| Given instruction |
In the listing below, locate the lines that hold "pixels" and copy them.

| Information supplied |
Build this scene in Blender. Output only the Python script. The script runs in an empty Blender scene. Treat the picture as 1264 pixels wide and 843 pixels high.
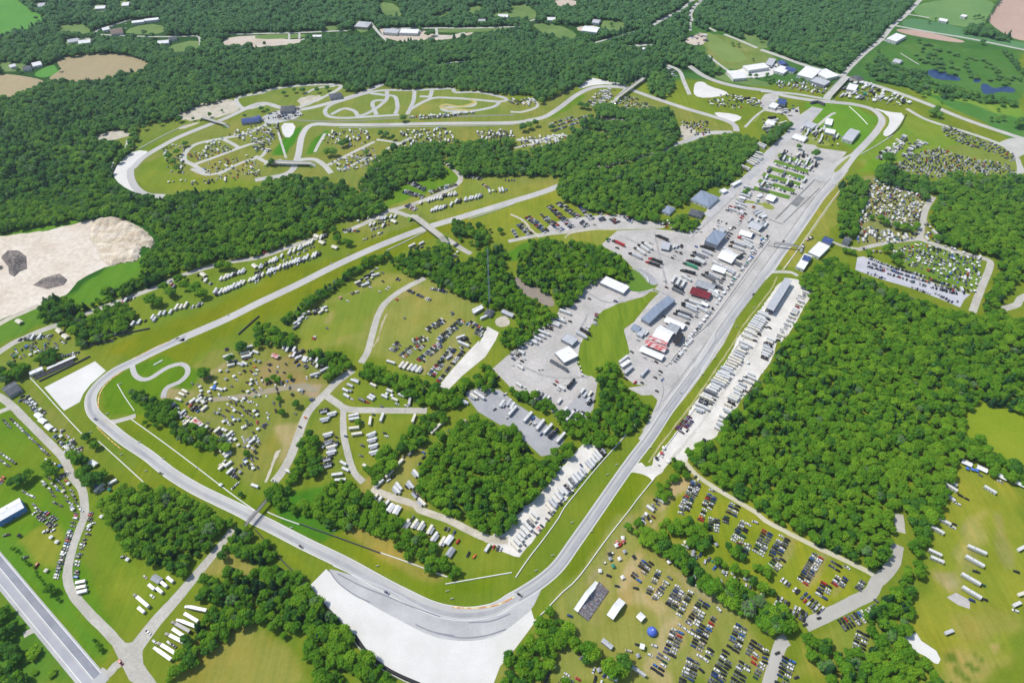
import bpy, bmesh, math, random
import numpy as np
from mathutils import Vector, Matrix, geometry
random.seed(7); rng = np.random.default_rng(7)
SC = bpy.context.scene; COL = SC.collection

# ------------------------------------------------------------------ camera (where the aircraft was)
H = 620.0; F = 802.0; PITCH = math.radians(45.7); CP, SP = math.cos(PITCH), math.sin(PITCH)
def U(x, y, z=0.0):
    """survey: photograph pixel -> point of the plane at height z"""
    u = (x-632)/F; v = (y-421.5)/F
    dy = CP - v*SP; dz = -SP - v*CP
    t = (H-z)/(-dz)
    return (u*t, dy*t, z)
def PX(X, Y, Z=0.0):
    d = Y*CP - (Z-H)*SP; up = Y*SP + (Z-H)*CP
    return 632+F*X/d, 421.5-F*up/d
def scale_at(X, Y, Z=0.0): return F/(Y*CP-(Z-H)*SP)
TX = {'a':0,'b':315,'c':630,'d':944}; TY = {'1':0,'2':210,'3':420,'4':629}; TS = 1261/320.
def T(t, *flat):
    """survey-tile coordinates -> photograph pixels"""
    ox, oy = TX[t[0]], TY[t[1]]
    return [(ox+flat[i]/TS, oy+flat[i+1]/TS) for i in range(0, len(flat), 2)]
def S(*flat): return [(flat[i], flat[i+1]) for i in range(0, len(flat), 2)]
def W(pts, z=0.0): return [U(x, y, z) for x, y in pts]

cd = bpy.data.cameras.new('camera'); cam = bpy.data.objects.new('camera', cd); COL.objects.link(cam)
cam.location = (0, 0, H); cam.rotation_euler = (math.pi/2-PITCH, 0, 0)
cd.sensor_width = 36; cd.lens = F/1264*36; cd.clip_end = 30000; cd.clip_start = 1; SC.camera = cam

# ------------------------------------------------------------------ light
SUN_EL = math.radians(56); SUN_DIR = Vector((-0.93, 0.36, 0)).normalized()   # horizontal direction towards the sun
sdir = Vector((SUN_DIR.x*math.cos(SUN_EL), SUN_DIR.y*math.cos(SUN_EL), math.sin(SUN_EL)))
ld = bpy.data.lights.new('sun', 'SUN'); ld.energy = 3.9; ld.angle = math.radians(0.5); ld.color = (1, .96, .89)
lo = bpy.data.objects.new('sun', ld); COL.objects.link(lo); lo.rotation_euler = sdir.to_track_quat('Z', 'Y').to_euler(); lo.location = (0, 0, 900)
wd = bpy.data.worlds.new('World'); SC.world = wd; wd.use_nodes = True
nt = wd.node_tree; sky = nt.nodes.new('ShaderNodeTexSky'); sky.sky_type = 'NISHITA'; sky.sun_disc = False
sky.sun_elevation = SUN_EL; sky.sun_rotation = math.atan2(SUN_DIR.x, SUN_DIR.y); sky.altitude = 300
bgn = nt.nodes['Background']; bgn.inputs[1].default_value = 0.15; nt.links.new(sky.outputs[0], bgn.inputs[0])
SC.view_settings.view_transform = 'Standard'; SC.view_settings.look = 'None'; SC.view_settings.exposure = 0; SC.view_settings.gamma = 1
SC.cycles.max_bounces = 5; SC.cycles.diffuse_bounces = 2; SC.cycles.glossy_bounces = 2; SC.cycles.transmission_bounces = 2; SC.cycles.transparent_max_bounces = 4

# ------------------------------------------------------------------ materials
MATS = {}
def _n(nt, t, **kw):
    n = nt.nodes.new(t)
    for k, v in kw.items(): setattr(n, k, v)
    return n
def mat(name, c1, c2=None, scale=.05, detail=6, rough=.85, fine=0, finescale=1.0, contrast=(.35, .65), spec=.2, bump=0, stretch=None, metal=0):
    """two-tone noise material in world (object) space, with an optional fine grain"""
    if name in MATS: return MATS[name]
    m = bpy.data.materials.new(name); m.use_nodes = True; nt = m.node_tree; b = nt.nodes['Principled BSDF']
    b.inputs['Roughness'].default_value = rough; b.inputs['Specular IOR Level'].default_value = spec; b.inputs['Metallic'].default_value = metal
    if c2 is None: c2 = tuple(min(1, v*1.15) for v in c1)
    g = _n(nt, 'ShaderNodeNewGeometry'); src = g.outputs['Position']
    if stretch:
        mp = _n(nt, 'ShaderNodeMapping'); mp.inputs['Rotation'].default_value = (0, 0, stretch[0]); mp.inputs['Scale'].default_value = (stretch[1], stretch[2], 1)
        nt.links.new(src, mp.inputs[0]); src = mp.outputs[0]
    tx = _n(nt, 'ShaderNodeTexNoise'); tx.inputs['Scale'].default_value = scale; tx.inputs['Detail'].default_value = detail; tx.inputs['Roughness'].default_value = .62
    nt.links.new(src, tx.inputs['Vector'])
    r = _n(nt, 'ShaderNodeValToRGB'); r.color_ramp.elements[0].position = contrast[0]; r.color_ramp.elements[1].position = contrast[1]
    r.color_ramp.elements[0].color = (*c1, 1); r.color_ramp.elements[1].color = (*c2, 1)
    nt.links.new(tx.outputs[0], r.inputs[0]); out = r.outputs[0]
    if fine:
        t2 = _n(nt, 'ShaderNodeTexNoise'); t2.inputs['Scale'].default_value = finescale; t2.inputs['Detail'].default_value = 3
        nt.links.new(g.outputs['Position'], t2.inputs['Vector'])
        mr = _n(nt, 'ShaderNodeMapRange'); mr.inputs[1].default_value = .3; mr.inputs[2].default_value = .7; mr.inputs[3].default_value = 1-fine; mr.inputs[4].default_value = 1+fine
        nt.links.new(t2.outputs[0], mr.inputs[0])
        mx = _n(nt, 'ShaderNodeVectorMath', operation='SCALE'); nt.links.new(out, mx.inputs[0]); nt.links.new(mr.outputs[0], mx.inputs['Scale']); out = mx.outputs[0]
    nt.links.new(out, b.inputs['Base Color'])
    MATS[name] = m; return m
def rgb(r, g, b):
    f = lambda c: ((c/255+.055)/1.055)**2.4 if c > 10 else c/255/12.92
    return (f(r), f(g), f(b))
K = 0.80
def alb(r, g, b): return tuple(min(.9, v*K) for v in rgb(r, g, b))   # surface albedo from the sunlit colour it shows

# ------------------------------------------------------------------ object helpers
def tag(o, label=None, cat=None, group=None, kind=None):
    if label: o['label'] = label
    if cat: o['category'] = cat
    if group: o['group'] = group
    if kind: o['kind'] = kind
    return o
def link(o, parent=None):
    COL.objects.link(o)
    if parent is not None: o.parent = parent
    return o
def mesh_obj(name, verts, faces, mats, fm=None, parent=None, smooth=False, data=None):
    if data is None:
        data = bpy.data.meshes.new(name); data.from_pydata([tuple(v) for v in verts], [], faces)
        for m in (mats if isinstance(mats, (list, tuple)) else [mats]): data.materials.append(m)
        if fm is not None: data.polygons.foreach_set('material_index', fm)
        if smooth: data.polygons.foreach_set('use_smooth', [True]*len(faces))
        data.update()
    return link(bpy.data.objects.new(name, data), parent)
def empty(name, loc, rz=0):
    o = bpy.data.objects.new(name, None); o.location = loc; o.rotation_euler = (0, 0, rz); o.empty_display_size = .5
    return link(o)
class MB:
    def __init__(s): s.v = []; s.f = []; s.m = []
    def add(s, verts, faces, m=0):
        k = len(s.v); s.v += [tuple(p) for p in verts]; s.f += [tuple(i+k for i in f) for f in faces]; s.m += [m]*len(faces); return s
    def box(s, x0, y0, z0, x1, y1, z1, m=0):
        return s.add([(x0,y0,z0),(x1,y0,z0),(x1,y1,z0),(x0,y1,z0),(x0,y0,z1),(x1,y0,z1),(x1,y1,z1),(x0,y1,z1)],
                     [(0,3,2,1),(4,5,6,7),(0,1,5,4),(1,2,6,5),(2,3,7,6),(3,0,4,7)], m)
    def hexa(s, b, t, m=0):   # 4 bottom, 4 top points
        return s.add(list(b)+list(t), [(0,3,2,1),(4,5,6,7),(0,1,5,4),(1,2,6,5),(2,3,7,6),(3,0,4,7)], m)
    def bar(s, p, q, w, h=None, m=0):
        p, q = Vector(p), Vector(q); h = h or w; d = (q-p)
        if d.length < 1e-6: return s
        d.normalize(); a = d.cross(Vector((0,0,1)))
        if a.length < 1e-3: a = Vector((1,0,0))
        a.normalize(); b = a.cross(d).normalized(); a *= w/2; b *= h/2
        return s.add([p-a-b, p+a-b, p+a+b, p-a+b, q-a-b, q+a-b, q+a+b, q-a+b],
                     [(0,1,2,3),(7,6,5,4),(0,4,5,1),(1,5,6,2),(2,6,7,3),(3,7,4,0)], m)
    def cyl(s, c, r, h, n=12, axis='z', m=0, r2=None):
        r2 = r if r2 is None else r2; vs = []
        for k, rr in ((0, r), (1, r2)):
            for i in range(n):
                a = 2*math.pi*i/n; u, w = rr*math.cos(a), rr*math.sin(a)
                vs.append((c[0]+u, c[1]+w, c[2]+k*h) if axis == 'z' else ((c[0]+u, c[1]+k*h, c[2]+w) if axis == 'y' else (c[0]+k*h, c[1]+u, c[2]+w)))
        fs = [tuple(range(n))[::-1], tuple(range(n, 2*n))]+[(i, (i+1) % n, n+(i+1) % n, n+i) for i in range(n)]
        return s.add(vs, fs, m)
    def obj(s, name, mats, parent=None, smooth=False): return mesh_obj(name, s.v, s.f, mats, s.m if isinstance(mats, (list, tuple)) else None, parent, smooth)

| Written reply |
Build this scene in Blender. Output only the Python script. The script runs in an empty Blender scene. Treat the picture as 1264 pixels wide and 843 pixels high.
    """survey-tile coordinates -> photograph pixels"""